Main article: Shasta (Narnia)
Shasta, later known as Cor of Archenland, is the principal character in The Horse and His Boy. Born the eldest son and heir of King Lune of Archenland, and elder twin of Prince Corin, Cor was kidnapped as an infant and raised as a fisherman’s son in Calormen. With the help of the talking horse Bree, Shasta escapes from being sold into slavery and makes his way northward to Narnia. On the journey his companion Aravis learns of an imminent Calormene surprise attack on Archenland; Shasta warns the Archenlanders in time and discovers his true identity and original name. At the end of the story he marries Aravis and becomes King of Archenland.

Aravis
Main article: Aravis
Aravis, daughter of Kidrash Tarkaan, is a character in The Horse and His Boy.
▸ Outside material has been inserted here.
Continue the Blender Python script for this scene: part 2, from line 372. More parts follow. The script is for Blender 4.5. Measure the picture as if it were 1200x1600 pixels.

Escaping a forced betrothal to the loathsome Ahoshta, she joins Shasta on his journey and inadvertently overhears a plot by Rabadash, crown prince of Calormen, to invade Archenland. She later marries Shasta, now known as Prince Cor, and becomes queen of Archenland at his side.

Bree
Main article: Bree (Narnia)
Bree (Breehy-hinny-brinny-hoohy-hah) is Shasta’s mount and mentor in The Horse and His Boy. A Talking Horse of Narnia, he wandered into Calormen as a foal and was captured. He first appears as a Calormene nobleman’s war-horse; when the nobleman buys Shasta as a slave, Bree organises and carries out their joint escape. Though friendly, he is also vain and a braggart until his encounter with Aslan late in the story.

Tirian
Main article: Tirian
The last King of Narnia is the viewpoint character for much of The Last Battle. Having rashly killed a Calormene for mistreating a Narnian Talking Horse, he is imprisoned by the villainous ape Shift but released by Eustace and Jill. Together they fight faithfully to the last and are welcomed into Aslan’s Kingdom.